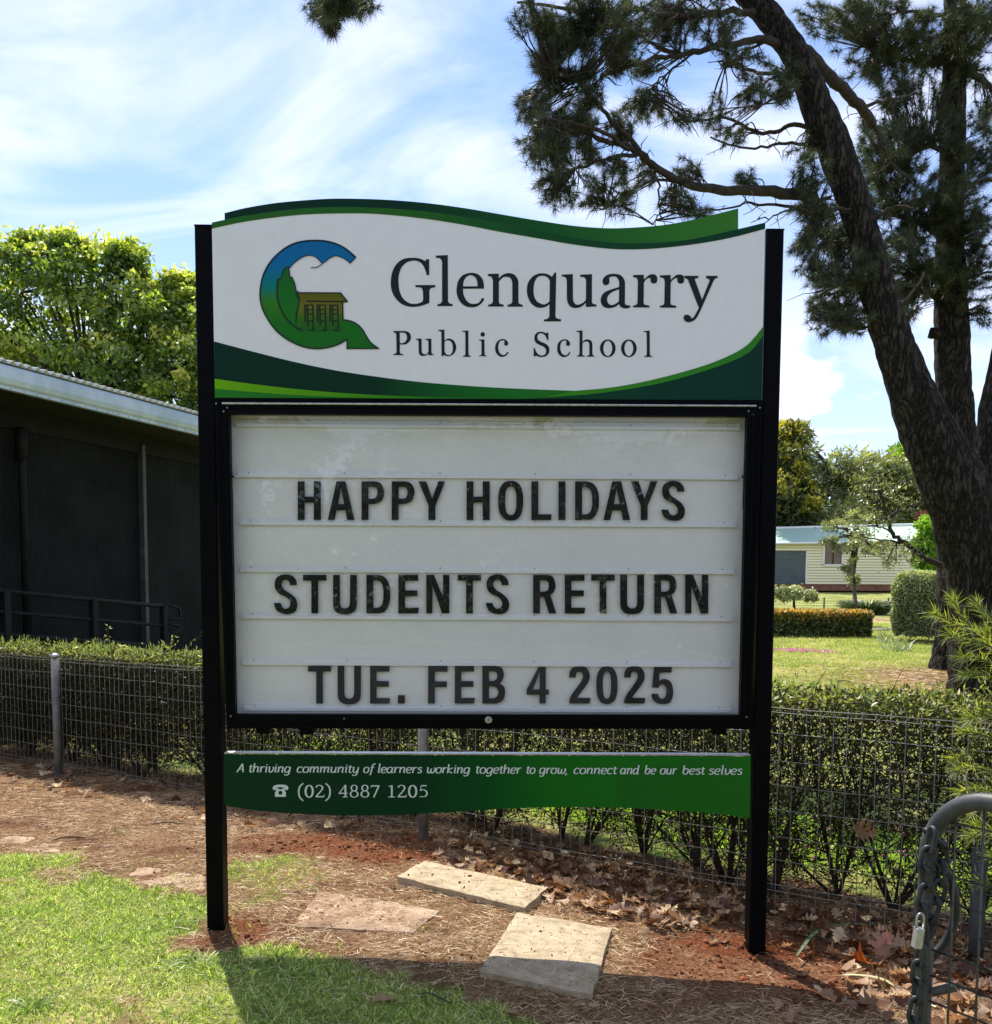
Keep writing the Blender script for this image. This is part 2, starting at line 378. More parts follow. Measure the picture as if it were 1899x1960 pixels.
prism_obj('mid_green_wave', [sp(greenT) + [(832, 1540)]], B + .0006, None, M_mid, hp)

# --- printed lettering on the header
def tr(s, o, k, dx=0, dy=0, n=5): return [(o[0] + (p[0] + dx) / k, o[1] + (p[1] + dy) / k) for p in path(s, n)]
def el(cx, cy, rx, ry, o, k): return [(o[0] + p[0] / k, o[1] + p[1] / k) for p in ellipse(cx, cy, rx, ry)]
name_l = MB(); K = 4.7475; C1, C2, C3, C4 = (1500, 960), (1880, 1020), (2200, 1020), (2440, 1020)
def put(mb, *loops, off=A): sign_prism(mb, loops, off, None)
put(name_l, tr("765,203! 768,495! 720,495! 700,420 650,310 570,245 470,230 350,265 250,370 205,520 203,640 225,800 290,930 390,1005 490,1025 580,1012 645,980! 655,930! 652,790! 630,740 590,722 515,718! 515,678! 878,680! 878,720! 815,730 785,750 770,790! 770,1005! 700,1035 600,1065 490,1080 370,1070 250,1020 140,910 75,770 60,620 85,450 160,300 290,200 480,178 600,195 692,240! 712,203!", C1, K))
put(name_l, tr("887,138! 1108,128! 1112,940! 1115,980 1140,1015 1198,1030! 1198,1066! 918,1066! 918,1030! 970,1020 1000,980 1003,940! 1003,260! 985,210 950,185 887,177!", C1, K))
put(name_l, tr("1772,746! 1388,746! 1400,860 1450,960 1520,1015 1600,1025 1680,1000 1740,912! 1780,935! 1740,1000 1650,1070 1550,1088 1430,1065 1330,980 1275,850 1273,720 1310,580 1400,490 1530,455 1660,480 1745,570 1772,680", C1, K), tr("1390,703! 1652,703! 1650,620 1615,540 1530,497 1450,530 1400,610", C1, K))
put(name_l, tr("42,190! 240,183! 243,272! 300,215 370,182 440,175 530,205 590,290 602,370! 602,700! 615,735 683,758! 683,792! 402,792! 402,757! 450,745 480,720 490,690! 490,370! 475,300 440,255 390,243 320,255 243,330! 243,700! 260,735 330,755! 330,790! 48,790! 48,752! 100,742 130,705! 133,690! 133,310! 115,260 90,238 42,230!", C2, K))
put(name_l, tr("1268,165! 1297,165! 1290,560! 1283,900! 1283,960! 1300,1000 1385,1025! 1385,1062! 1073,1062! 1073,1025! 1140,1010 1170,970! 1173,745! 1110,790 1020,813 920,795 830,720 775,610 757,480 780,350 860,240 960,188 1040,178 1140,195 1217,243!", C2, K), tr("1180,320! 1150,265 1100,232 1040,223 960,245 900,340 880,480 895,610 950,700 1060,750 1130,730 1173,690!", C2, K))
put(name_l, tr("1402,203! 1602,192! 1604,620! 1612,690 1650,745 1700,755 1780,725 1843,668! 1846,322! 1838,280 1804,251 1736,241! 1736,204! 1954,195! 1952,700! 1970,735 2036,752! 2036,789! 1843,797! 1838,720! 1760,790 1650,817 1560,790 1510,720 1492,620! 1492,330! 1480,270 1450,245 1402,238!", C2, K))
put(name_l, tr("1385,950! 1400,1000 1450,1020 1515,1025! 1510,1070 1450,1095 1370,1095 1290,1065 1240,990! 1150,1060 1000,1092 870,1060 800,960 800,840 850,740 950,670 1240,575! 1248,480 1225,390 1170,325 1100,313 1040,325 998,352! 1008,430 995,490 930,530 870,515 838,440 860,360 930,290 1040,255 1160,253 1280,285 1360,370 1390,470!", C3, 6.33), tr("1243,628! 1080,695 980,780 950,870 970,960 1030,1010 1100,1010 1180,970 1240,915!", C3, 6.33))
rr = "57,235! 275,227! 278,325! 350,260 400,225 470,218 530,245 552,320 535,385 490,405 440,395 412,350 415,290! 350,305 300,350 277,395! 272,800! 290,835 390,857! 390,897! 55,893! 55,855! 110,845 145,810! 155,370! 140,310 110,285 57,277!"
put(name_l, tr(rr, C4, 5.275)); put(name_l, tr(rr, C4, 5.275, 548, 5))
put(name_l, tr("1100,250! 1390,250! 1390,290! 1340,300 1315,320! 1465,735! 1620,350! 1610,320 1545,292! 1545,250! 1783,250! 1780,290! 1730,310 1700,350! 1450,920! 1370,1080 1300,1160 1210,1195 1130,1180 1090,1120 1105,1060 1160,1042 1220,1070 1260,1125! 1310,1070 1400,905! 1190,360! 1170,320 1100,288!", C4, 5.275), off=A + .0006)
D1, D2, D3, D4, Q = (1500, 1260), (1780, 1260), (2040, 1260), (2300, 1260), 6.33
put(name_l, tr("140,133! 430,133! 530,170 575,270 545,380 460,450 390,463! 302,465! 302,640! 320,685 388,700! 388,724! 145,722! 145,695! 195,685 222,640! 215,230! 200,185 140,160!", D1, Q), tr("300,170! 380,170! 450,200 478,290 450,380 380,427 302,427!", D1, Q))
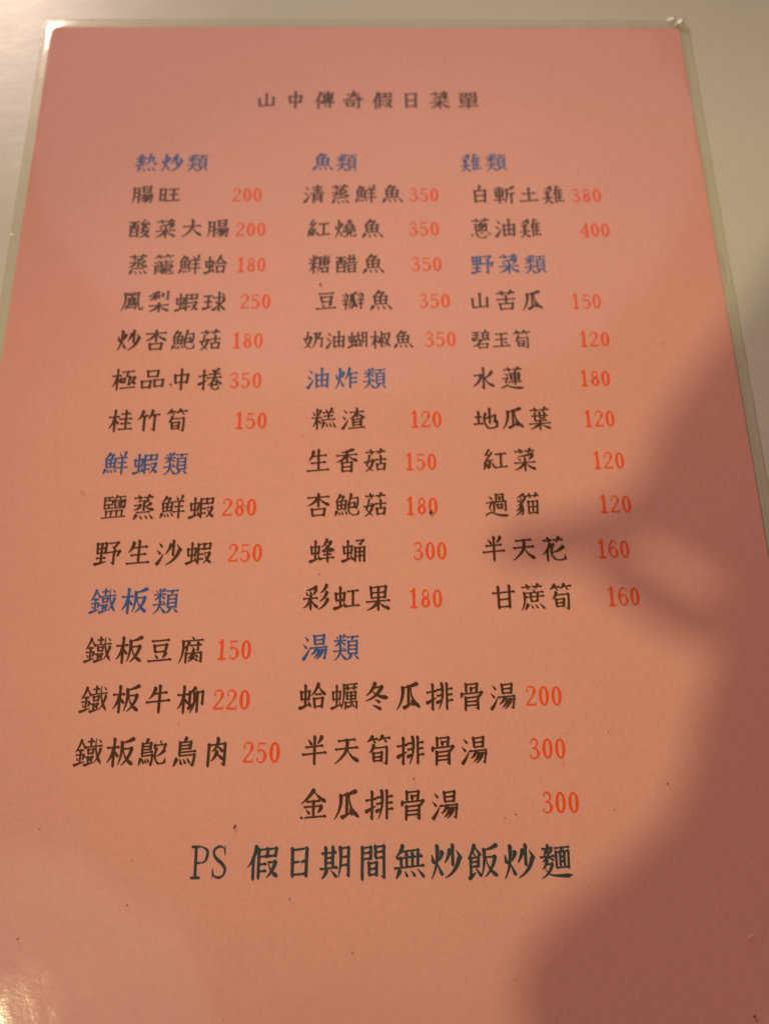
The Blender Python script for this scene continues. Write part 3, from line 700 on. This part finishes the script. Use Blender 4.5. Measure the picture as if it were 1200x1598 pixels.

******************************

#### Given instruction:
Repeat exactly the lines from the start of the entries down to the line with "prism_obj('mid_green_wave', [sp(greenT) +", keeping both ends but none of the pictures.

#### The response:
Keep writing the Blender script for this image. This is part 2, starting at line 378. More parts follow. Measure the picture as if it were 1899x1960 pixels.
prism_obj('mid_green_wave', [sp(greenT) + [(832, 1540)]], B + .0006, None, M_mid, hp)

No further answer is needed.